MIT May Cut Employee Pension Plans, Saving $200M

CORRECTION TO THIS ARTICLE: This article misstated the fundamental relationship between MIT's defined benefit and defined contribution plans. MIT employees need not choose one or the other, they receive both.

MIT may cut employee pension plans as part of a plan to save $27–$199 million over the next 2–10 years, according to the preliminary report of the Institute-Wide Planning Task Force released in August. The retirement plan cuts constitute much of the proposed cuts in workforce policies and practices recommended by the report.

The final report is expected to come out on Oct. 30, but these cuts will not become final before further discussions with service worker’s union SEIU Local 615 and possibly a faculty resolution. The final decisions, which are expected to be made in the spring, still rest in the hands of MIT’s top executives.

The report argues that pensions should be cut because the current system offers a strange incentive to retire: employees may sometimes get more money per year from retirement benefits than they do in salary the year before they retire.

Employees can choose between a “defined benefit” and a “defined contribution” plan. Retirees under the current defined benefit plan get an annual check for 1.65 percent (1/60th) of the total amount they made at MIT.

Under the current defined contribution plan, MIT matches employees’ contributions to a separate retirement account (such as a 401(k)) for up to five percent of their paycheck. Their retirement earnings then depend entirely on that account.

Among the proposed cuts, one would reduce the defined benefit so that it only pays 1.65 percent of the total amount employees make over their first 30 years at MIT, rather than their entire time.
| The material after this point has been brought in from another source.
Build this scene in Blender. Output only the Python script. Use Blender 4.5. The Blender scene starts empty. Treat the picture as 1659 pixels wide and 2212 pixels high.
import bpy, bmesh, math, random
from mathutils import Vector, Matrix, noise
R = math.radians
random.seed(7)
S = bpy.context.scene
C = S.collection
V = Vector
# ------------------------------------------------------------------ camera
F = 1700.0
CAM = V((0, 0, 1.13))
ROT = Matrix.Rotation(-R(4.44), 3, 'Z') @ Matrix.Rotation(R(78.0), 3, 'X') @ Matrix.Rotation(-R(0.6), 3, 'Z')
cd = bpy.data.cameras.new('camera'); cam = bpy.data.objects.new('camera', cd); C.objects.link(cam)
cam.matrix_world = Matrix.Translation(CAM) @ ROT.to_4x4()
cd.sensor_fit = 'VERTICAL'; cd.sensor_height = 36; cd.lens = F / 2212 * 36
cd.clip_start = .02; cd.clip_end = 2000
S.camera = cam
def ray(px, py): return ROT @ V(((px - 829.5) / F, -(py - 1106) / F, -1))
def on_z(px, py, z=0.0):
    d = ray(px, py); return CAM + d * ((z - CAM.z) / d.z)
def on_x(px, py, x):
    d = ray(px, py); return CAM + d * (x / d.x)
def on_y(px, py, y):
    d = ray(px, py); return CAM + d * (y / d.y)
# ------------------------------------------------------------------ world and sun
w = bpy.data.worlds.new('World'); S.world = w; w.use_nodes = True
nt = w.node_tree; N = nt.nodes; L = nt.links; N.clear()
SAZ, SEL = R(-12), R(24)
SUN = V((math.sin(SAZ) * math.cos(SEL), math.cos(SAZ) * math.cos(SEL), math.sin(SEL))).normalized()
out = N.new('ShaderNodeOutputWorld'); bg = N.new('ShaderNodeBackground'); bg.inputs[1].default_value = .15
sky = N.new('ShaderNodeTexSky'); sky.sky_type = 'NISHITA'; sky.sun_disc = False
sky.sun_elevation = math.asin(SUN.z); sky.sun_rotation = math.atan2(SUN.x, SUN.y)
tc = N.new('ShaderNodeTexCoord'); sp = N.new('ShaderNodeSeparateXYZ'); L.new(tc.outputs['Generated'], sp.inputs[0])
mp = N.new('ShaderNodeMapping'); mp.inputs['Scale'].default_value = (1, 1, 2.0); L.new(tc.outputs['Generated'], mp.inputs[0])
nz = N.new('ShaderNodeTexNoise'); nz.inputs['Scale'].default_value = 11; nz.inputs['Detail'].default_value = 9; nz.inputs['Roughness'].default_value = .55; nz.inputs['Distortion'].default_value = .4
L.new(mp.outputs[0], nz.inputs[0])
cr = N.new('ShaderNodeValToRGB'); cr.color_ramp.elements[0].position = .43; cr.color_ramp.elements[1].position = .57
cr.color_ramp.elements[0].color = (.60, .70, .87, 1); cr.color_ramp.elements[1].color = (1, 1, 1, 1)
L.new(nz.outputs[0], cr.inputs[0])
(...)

Under a second proposal, employees contributing five percent of their paycheck to a 401(k) would receive only a four percent matching contribution from MIT.

The Proposals

The proposed changes would not affect people who have already retired.

As proposed, the package is “more attractive to younger employees and employees who work for MIT for less than 10 years,” said Professor Thomas A. Kochan, co-director of the Institute for Work and Employment Research. Kochan agreed with the Task Force’s suggestion that current retirees be grandfathered.

Kochan, who is chair of MIT’s faculty, is also one of the five faculty members on the Human Resources and Benefits Committee of the Task Force.

For some employees, the proposal’s timing is apt: The Institute’s contract with service workers’ union SEIU Local 615 is up for renewal in the spring. Employees have growing concerns about pension plans and retirement, said Wayne Langley, the union representative for the Boston area.

Many MIT employees who live on a fixed income don’t get the opportunity to contribute to their 401(k) because of the lack of disposable income, Langley said. Instead, they rely heavily on Social Security and the Institute’s defined benefit plan.

Langley said the union was disappointed at not being consulted as part of the Task Force process. “There is a lot of talk about transparency,” said Langley, “but we were not included in the process. If [the union] can give our input, eventually [MIT] can find something that benefits both the university and the people.”

“In retrospect, it would have been good to communicate with the union earlier in the process,” Kochan said. “However, we are working with the union representatives now; we are still in the idea stage.”

Many SEIU members came to the Sept. 21 community forum held by the Task Force. Kochan called the forum — which sought suggestions from faculty, staff, and students — a kind of community engagement unique to MIT.

“We are setting a model for how to change in a university environment,” he said. “But that means we have to deliver.”